Here I thought that I had taught myself.  I was a bona fide artist.  A person that taught myself how to do an art.

Then I found a book about dyeing with natural dyes.  Again…Here I sat with my eyes wide open, not realizing how little I really know.  I realized how little I had dug into the natural dyeing world.  I thought I had dove right in, right into the deep end.  I had found ways to dye yarn with plants.  I knew that I hadn’t gone into the full spectrum of colors, but I had found great resources for yellow and green.  Going through this book, I realized that I hadn’t even realized the potential of some of the plants that I had in my yard (that are now shriveled up and hiding for the winter).  I am at the super novice level, not even close to calling myself an emerging artist.  That’s what I want.  I want to be a fiber artist.  A dyer.  But I can’t even call myself that.  I can’t even try to be a fiber artist poser.
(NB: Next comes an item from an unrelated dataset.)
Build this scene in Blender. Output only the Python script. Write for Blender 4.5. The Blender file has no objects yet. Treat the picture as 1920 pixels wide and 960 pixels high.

Why?  Because I really don’t know what in the hell I am doing.  I draw pictures on fabric.  I use different floss colors or yarn colors to create a desired effect, but there are so many other mediums that I can be using.  There are so many other materials that I could incorporate into my work that would greatly enhance it.  I suppose I just need to take it step by step.

I will have some new work to show very soon!  I am actually trying to do a time elapsed sort of slide show to show the way that my work progresses over time.  I think it will be really neat!  I would also like to put on an artshow at some point in the next six months or so.